Module suspendapp
dependencies {
implementation("io.arrow-kt:suspendapp:_")
}
Rationale
When building applications that require graceful shutdown it typically requires us to write a lot of platform-specific code. This library aims to solve that problem by leveraging Kotlin MPP using KotlinX Coroutines, and Structured Concurrency.
Currently supported targets:
- JVM
- MacOsX64 & MacosArm64
- NodeJS
- Windows (MingwX64)
- Linux
SuspendApp currently does not support any mobile or browser targets because it does not make sense to have such application behavior on such platforms. If you have a use-case for this please open a ticket!
Let's see some simple examples that more clearly demonstrate the rationale for SuspendApp.
Simple example
If you see App Started! Waiting until asked to shutdown.
try pressing ctrl+C
to signal interruption (SIGINT
) to the process. You can also use ps -ax
to find the PID
and call kill PID
to send a SIGTERM
event to the process.
import arrow.continuations.SuspendApp
import kotlinx.coroutines.CancellationException
import kotlinx.coroutines.NonCancellable
import kotlinx.coroutines.delay
import kotlinx.coroutines.withContext
fun main() = SuspendApp {
try {
println("App Started! Waiting until asked to shutdown.")
while (true) {
delay(2_500)
println("Ping")
}
} catch (e: CancellationException) {
println("Cleaning up App... will take 10 seconds...")

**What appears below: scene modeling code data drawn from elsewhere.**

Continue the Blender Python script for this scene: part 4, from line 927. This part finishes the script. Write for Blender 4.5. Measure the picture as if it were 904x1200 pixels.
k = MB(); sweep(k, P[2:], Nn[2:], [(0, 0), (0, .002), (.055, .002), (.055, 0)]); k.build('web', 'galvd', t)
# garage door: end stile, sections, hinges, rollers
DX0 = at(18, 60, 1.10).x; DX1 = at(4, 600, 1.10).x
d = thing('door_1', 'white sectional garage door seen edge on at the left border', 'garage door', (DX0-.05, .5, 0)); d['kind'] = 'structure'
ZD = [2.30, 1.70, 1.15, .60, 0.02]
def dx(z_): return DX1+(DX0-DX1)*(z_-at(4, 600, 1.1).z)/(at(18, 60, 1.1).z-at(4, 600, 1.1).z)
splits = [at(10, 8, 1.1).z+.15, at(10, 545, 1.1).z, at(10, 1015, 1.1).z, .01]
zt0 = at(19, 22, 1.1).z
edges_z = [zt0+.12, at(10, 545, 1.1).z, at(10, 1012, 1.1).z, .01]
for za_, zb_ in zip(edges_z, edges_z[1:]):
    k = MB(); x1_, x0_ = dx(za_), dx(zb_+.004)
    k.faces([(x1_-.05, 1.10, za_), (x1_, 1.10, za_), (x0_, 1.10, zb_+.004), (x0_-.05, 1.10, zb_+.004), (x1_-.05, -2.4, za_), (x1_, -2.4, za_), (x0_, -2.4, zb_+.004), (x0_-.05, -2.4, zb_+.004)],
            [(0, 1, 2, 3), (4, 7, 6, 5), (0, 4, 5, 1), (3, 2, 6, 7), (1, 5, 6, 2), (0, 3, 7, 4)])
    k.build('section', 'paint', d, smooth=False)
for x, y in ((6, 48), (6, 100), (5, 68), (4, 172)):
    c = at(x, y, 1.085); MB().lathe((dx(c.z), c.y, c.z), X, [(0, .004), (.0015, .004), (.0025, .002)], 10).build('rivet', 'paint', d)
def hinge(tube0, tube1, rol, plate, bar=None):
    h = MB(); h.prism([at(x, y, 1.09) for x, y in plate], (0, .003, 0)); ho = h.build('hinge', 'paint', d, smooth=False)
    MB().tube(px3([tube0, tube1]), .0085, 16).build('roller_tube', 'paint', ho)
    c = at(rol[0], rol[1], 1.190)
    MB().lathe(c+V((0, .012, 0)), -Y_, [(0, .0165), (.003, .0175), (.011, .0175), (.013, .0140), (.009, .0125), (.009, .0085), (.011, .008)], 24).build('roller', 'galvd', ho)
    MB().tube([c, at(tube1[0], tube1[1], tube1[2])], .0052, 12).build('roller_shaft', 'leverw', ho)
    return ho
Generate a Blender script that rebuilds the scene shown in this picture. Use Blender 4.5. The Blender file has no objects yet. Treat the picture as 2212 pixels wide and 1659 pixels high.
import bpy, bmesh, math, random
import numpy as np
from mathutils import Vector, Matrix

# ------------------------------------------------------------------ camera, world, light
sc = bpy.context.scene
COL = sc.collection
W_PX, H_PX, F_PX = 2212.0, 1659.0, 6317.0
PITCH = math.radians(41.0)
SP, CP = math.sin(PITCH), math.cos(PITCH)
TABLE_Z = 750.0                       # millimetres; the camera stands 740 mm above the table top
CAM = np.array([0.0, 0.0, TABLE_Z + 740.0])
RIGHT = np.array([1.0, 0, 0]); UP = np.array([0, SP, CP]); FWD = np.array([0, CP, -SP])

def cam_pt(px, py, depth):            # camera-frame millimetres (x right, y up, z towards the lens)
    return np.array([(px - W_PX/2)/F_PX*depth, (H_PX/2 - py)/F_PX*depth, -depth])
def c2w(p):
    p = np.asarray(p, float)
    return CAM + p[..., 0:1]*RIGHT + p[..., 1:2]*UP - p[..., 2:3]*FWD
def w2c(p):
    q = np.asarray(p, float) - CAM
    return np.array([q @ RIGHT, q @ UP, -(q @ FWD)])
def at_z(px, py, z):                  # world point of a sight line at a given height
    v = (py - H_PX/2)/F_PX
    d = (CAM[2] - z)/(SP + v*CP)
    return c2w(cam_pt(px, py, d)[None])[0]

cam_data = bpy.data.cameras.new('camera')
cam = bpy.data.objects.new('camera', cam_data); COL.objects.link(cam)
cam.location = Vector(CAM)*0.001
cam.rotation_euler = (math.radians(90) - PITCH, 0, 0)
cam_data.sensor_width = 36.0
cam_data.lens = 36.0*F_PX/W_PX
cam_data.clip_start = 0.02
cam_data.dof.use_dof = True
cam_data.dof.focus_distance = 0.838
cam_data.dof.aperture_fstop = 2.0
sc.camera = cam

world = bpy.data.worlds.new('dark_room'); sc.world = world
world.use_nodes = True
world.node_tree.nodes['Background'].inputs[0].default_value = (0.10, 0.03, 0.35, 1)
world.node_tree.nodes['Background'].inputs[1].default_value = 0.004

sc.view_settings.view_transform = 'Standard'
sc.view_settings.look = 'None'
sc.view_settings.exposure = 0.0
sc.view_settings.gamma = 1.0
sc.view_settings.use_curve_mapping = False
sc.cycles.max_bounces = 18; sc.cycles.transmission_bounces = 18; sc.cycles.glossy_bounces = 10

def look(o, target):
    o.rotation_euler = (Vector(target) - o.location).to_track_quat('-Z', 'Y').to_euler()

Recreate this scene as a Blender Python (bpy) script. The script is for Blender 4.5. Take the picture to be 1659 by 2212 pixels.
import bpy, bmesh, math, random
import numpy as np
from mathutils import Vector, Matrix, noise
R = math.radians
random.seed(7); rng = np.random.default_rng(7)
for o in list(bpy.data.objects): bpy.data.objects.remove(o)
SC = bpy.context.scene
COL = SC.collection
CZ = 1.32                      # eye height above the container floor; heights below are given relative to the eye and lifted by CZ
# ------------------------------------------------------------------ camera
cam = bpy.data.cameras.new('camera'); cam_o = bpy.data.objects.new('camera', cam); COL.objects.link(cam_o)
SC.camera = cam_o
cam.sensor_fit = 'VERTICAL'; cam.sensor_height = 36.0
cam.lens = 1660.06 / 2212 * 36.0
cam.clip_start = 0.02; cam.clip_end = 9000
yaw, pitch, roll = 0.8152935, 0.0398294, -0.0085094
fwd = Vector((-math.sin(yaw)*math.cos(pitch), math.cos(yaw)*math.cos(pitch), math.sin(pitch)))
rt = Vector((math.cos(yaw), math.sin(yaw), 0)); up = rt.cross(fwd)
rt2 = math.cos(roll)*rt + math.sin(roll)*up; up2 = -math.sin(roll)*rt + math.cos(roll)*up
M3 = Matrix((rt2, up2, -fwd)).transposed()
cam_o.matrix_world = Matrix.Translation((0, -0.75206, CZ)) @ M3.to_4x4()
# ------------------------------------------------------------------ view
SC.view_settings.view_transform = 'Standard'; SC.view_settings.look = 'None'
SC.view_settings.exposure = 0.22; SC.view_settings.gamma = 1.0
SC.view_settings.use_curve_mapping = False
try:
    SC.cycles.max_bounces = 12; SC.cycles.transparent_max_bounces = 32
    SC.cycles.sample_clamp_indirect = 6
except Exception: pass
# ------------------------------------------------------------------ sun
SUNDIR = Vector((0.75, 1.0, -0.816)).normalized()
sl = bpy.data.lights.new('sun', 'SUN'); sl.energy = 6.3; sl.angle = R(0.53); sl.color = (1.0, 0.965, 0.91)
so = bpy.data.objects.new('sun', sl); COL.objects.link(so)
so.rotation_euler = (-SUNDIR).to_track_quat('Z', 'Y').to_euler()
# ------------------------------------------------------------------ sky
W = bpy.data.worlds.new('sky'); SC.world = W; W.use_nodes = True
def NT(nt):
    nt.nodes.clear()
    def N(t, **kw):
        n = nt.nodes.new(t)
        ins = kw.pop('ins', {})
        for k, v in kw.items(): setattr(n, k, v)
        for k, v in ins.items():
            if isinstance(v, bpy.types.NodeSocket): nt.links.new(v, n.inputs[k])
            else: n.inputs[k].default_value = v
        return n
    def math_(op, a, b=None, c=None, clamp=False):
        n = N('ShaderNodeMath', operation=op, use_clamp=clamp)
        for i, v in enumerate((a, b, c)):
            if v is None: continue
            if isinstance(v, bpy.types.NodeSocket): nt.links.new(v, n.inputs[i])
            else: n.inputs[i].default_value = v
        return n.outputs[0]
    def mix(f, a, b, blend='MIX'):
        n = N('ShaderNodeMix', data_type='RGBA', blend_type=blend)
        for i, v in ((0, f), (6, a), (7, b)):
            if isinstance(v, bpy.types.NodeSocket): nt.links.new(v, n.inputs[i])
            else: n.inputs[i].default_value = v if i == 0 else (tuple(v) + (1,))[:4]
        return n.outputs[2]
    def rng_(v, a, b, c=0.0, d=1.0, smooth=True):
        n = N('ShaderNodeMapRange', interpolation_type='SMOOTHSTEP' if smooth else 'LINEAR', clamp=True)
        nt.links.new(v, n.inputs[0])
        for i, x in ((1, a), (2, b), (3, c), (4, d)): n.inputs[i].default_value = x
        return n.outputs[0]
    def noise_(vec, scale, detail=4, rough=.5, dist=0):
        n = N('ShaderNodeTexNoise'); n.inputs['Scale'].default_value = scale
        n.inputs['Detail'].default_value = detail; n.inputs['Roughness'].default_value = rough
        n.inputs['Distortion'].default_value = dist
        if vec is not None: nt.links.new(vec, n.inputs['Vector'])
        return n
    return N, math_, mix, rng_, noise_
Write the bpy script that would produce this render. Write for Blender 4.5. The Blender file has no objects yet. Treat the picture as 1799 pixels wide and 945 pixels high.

withContext(NonCancellable) { delay(10_000) }
println("Done cleaning up. Will release app to exit")
}
}
Note: since our CoroutineScope
is cancelled we need to run our delay
in NonCancelable
.
SuspendApp Arrow's Resource
Arrow Fx Coroutines Resource allows for modeling resources within the suspend
world, and properly takes into account structured concurrency and cancellation. This means that when a CoroutineScope
gets cancelled, then any suspend finalizer
will back pressure Job#join
. And thus when you call cancelAndJoin
on a CoroutineScope
it will properly await the finalizers
to have finished running.
With SuspendApp
this means that if someone sends a terminal signal such as SIGINT
or SIGTERM
to the App
then it will run all the suspend finalizers
before closing the App
.
fun main() = SuspendApp {
Resource(
acquire = { println("Creating some resource") },
release = { _, exitCase ->
println("ExitCase: $exitCase")
println("Shutting down will take 10 seconds")
delay(10_000)
println("Shutdown finished")
}
).use {
println("Application running with acquired resources.")
awaitCancellation()
}
}
In the example above we have a Resource
that during acquisition will print Creating some resource
, when the Resource
needs to be closed, release, we print the ExitCase
with which the Resource
was closed, and then we wait for 10 seconds. The Resource
already takes care of calling release
on a NonCancelable
context.
We consume the Resource
until our App
is cancelled by calling awaitCancellation
from KotlinX Coroutines. That gives us the following output, if you press ctrl+c
in the terminal.
Creating some resource
Application running with acquired resources.
^CExitCase: Cancelled(exception=kotlinx.coroutines.JobCancellationException: LazyStandaloneCoroutine was cancelled; job=LazyStandaloneCoroutine{Cancelling}@f7470010)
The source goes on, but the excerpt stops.